#### RECORDED INFORMATION ####
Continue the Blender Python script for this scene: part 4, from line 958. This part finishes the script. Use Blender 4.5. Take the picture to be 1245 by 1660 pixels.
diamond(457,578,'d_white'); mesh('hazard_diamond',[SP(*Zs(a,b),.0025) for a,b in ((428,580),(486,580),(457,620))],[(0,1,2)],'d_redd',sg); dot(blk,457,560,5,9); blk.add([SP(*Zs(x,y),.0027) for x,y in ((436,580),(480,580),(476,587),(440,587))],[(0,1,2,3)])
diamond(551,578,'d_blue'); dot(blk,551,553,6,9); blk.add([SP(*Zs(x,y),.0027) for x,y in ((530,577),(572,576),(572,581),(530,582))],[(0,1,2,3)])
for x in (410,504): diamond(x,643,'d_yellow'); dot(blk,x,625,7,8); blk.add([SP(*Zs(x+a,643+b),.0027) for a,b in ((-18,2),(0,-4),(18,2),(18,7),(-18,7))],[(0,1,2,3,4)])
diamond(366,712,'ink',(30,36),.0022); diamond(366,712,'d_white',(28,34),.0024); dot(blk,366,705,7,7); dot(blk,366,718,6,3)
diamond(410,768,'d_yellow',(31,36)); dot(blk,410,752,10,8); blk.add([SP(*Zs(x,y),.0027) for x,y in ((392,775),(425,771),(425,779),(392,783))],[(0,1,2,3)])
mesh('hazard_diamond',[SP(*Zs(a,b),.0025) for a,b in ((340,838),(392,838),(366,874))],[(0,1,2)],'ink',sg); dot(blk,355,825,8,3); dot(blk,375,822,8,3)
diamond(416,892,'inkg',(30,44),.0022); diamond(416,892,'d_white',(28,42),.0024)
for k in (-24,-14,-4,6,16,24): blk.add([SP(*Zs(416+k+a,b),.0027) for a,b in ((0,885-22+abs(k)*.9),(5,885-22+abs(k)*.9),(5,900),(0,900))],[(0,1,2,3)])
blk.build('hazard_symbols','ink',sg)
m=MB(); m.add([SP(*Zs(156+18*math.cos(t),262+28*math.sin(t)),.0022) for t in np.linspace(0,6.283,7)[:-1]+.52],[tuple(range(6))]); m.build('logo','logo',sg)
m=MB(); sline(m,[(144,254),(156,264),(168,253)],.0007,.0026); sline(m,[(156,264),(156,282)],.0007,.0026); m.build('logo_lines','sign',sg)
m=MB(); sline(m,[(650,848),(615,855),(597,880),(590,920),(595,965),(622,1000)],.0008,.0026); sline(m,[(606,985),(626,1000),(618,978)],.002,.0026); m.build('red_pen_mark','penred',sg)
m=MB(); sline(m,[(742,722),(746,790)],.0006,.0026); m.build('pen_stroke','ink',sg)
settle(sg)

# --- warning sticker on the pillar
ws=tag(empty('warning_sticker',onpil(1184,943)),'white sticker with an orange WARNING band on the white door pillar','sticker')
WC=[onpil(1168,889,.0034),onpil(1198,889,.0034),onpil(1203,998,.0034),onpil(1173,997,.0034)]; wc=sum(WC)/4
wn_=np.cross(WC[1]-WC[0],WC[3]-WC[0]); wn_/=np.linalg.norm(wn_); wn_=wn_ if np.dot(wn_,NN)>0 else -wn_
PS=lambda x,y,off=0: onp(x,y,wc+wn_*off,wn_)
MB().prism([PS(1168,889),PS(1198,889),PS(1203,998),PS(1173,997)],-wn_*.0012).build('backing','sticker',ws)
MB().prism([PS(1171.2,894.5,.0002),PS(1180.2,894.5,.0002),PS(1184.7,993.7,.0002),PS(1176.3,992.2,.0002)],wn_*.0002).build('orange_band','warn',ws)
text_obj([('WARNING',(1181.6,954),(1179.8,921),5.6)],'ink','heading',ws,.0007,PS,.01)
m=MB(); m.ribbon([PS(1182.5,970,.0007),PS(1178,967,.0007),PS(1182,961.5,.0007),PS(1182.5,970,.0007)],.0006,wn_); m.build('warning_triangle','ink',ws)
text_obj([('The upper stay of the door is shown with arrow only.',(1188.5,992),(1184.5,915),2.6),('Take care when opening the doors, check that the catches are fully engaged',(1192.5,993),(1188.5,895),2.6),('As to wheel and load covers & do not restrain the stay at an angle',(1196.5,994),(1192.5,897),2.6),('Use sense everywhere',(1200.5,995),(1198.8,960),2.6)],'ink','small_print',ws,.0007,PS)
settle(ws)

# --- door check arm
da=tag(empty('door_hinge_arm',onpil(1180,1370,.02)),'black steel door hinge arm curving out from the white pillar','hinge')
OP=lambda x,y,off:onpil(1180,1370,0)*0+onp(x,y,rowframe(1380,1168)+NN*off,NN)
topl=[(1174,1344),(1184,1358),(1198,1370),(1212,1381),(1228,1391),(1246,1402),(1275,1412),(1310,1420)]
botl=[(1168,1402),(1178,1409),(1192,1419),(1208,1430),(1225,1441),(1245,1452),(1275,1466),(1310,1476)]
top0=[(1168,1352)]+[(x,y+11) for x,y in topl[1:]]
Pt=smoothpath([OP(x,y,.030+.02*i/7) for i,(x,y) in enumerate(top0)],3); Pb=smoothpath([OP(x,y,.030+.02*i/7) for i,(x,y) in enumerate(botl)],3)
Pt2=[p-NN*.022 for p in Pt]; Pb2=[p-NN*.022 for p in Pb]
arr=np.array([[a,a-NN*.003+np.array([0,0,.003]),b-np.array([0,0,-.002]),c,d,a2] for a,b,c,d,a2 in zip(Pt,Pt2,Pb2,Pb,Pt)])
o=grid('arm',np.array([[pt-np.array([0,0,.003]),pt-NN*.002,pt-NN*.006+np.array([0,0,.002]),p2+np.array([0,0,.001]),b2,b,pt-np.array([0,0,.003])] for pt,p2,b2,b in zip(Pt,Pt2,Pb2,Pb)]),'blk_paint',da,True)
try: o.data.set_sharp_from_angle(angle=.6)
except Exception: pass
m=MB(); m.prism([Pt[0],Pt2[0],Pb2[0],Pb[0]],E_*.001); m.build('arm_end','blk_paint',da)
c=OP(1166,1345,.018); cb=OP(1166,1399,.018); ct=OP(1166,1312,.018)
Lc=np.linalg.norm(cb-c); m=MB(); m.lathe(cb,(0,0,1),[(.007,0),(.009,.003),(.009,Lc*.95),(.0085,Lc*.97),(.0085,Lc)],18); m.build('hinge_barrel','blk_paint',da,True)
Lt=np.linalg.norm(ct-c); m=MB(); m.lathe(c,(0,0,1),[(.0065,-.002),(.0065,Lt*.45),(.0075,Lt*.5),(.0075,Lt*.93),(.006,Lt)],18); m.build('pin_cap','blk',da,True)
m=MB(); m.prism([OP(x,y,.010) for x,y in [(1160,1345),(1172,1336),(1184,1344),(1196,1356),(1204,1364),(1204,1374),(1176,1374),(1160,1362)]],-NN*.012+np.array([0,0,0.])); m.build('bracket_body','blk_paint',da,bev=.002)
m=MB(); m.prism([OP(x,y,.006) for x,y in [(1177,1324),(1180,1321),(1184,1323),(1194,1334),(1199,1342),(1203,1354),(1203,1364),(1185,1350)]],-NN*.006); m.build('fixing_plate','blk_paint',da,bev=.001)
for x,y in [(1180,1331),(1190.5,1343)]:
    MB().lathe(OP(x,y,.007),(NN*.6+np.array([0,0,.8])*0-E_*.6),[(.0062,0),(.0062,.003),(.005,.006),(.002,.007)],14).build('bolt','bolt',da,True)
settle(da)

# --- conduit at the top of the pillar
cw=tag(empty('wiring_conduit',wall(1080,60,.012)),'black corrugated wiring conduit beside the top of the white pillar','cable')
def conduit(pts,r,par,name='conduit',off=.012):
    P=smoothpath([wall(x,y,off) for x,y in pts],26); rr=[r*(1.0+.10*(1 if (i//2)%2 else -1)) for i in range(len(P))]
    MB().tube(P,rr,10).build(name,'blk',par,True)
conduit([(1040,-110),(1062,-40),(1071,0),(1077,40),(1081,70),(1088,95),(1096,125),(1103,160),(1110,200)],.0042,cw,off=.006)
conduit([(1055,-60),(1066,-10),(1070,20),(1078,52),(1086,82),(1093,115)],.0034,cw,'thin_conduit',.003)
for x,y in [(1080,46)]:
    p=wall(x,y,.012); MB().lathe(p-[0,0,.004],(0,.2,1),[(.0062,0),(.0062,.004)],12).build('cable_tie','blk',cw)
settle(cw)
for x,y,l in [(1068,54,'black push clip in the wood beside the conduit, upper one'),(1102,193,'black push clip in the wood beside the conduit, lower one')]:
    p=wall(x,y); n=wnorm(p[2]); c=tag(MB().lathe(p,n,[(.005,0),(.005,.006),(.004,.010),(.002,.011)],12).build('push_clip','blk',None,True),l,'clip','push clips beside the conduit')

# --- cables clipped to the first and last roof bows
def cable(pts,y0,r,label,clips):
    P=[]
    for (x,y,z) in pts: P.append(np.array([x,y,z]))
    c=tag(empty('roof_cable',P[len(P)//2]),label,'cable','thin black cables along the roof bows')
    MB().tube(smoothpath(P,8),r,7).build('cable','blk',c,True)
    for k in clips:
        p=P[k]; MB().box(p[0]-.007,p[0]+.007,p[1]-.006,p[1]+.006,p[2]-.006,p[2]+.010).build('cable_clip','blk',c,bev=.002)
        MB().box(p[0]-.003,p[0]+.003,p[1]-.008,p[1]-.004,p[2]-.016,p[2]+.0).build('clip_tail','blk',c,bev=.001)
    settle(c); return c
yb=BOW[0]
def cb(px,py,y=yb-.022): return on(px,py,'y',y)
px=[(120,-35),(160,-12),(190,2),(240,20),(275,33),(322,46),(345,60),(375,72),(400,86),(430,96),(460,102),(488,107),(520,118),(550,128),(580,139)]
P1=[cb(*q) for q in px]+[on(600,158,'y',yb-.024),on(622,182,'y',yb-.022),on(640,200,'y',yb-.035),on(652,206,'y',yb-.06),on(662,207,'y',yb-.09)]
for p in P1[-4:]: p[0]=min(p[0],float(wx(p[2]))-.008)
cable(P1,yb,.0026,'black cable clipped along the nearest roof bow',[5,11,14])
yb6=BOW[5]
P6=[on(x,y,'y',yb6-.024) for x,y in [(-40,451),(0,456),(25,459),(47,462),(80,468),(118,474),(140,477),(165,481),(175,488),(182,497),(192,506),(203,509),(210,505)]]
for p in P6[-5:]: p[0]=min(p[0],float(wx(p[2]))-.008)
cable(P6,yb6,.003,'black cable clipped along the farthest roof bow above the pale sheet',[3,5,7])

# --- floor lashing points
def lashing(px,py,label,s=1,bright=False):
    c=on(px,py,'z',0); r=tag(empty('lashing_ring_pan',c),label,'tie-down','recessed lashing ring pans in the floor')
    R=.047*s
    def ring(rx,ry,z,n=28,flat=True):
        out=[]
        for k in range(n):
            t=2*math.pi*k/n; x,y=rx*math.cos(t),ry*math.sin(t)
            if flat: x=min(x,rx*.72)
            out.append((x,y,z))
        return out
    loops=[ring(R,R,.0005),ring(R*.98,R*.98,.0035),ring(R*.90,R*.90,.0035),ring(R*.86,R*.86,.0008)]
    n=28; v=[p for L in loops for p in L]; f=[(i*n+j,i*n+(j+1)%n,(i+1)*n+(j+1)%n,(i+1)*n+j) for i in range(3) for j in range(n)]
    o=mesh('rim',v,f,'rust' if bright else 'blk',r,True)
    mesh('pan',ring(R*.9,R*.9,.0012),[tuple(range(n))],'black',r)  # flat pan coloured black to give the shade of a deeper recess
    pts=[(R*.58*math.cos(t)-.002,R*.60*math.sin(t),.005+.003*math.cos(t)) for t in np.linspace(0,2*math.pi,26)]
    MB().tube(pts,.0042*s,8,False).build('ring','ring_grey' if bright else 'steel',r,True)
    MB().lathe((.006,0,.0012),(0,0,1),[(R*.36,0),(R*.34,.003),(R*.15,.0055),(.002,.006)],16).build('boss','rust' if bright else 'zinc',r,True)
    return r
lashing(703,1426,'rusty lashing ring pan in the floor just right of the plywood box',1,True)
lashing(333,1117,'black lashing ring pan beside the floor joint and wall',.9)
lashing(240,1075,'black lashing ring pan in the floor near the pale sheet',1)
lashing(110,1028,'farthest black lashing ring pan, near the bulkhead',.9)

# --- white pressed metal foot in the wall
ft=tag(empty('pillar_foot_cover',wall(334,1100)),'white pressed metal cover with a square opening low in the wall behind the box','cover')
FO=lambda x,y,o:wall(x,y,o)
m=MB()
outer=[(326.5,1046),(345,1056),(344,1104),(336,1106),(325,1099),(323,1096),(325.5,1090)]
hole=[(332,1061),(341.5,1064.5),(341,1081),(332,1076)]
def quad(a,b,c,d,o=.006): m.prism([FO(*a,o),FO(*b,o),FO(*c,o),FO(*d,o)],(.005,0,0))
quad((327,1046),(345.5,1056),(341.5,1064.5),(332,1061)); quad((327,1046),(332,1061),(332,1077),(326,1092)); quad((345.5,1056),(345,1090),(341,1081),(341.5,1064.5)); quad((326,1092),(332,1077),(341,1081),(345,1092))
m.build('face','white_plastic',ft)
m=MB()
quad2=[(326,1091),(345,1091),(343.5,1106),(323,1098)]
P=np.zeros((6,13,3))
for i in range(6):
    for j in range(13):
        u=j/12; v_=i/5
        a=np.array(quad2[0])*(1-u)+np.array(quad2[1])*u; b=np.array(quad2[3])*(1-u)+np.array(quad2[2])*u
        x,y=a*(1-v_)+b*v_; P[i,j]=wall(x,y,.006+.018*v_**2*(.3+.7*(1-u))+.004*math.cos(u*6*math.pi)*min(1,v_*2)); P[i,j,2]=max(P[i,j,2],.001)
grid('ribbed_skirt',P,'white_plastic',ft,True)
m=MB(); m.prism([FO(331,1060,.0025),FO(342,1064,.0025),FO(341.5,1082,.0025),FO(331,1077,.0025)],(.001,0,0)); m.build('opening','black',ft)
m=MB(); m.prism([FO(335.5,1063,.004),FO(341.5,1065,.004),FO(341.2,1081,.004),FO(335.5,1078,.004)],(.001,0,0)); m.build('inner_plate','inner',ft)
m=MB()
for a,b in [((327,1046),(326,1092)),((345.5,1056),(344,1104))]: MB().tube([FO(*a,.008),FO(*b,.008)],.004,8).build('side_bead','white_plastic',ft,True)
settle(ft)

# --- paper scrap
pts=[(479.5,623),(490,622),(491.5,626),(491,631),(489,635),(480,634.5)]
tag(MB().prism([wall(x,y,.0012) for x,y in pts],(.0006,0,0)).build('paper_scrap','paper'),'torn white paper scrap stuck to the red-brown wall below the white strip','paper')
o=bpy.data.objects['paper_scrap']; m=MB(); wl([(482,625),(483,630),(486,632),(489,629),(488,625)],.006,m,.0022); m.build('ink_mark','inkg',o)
####
• **WHAT YOU NEED TO DO**:
Figure out how many lines above include the string "Take", then report that number and nothing else.

• **TASK ANSWER**:
2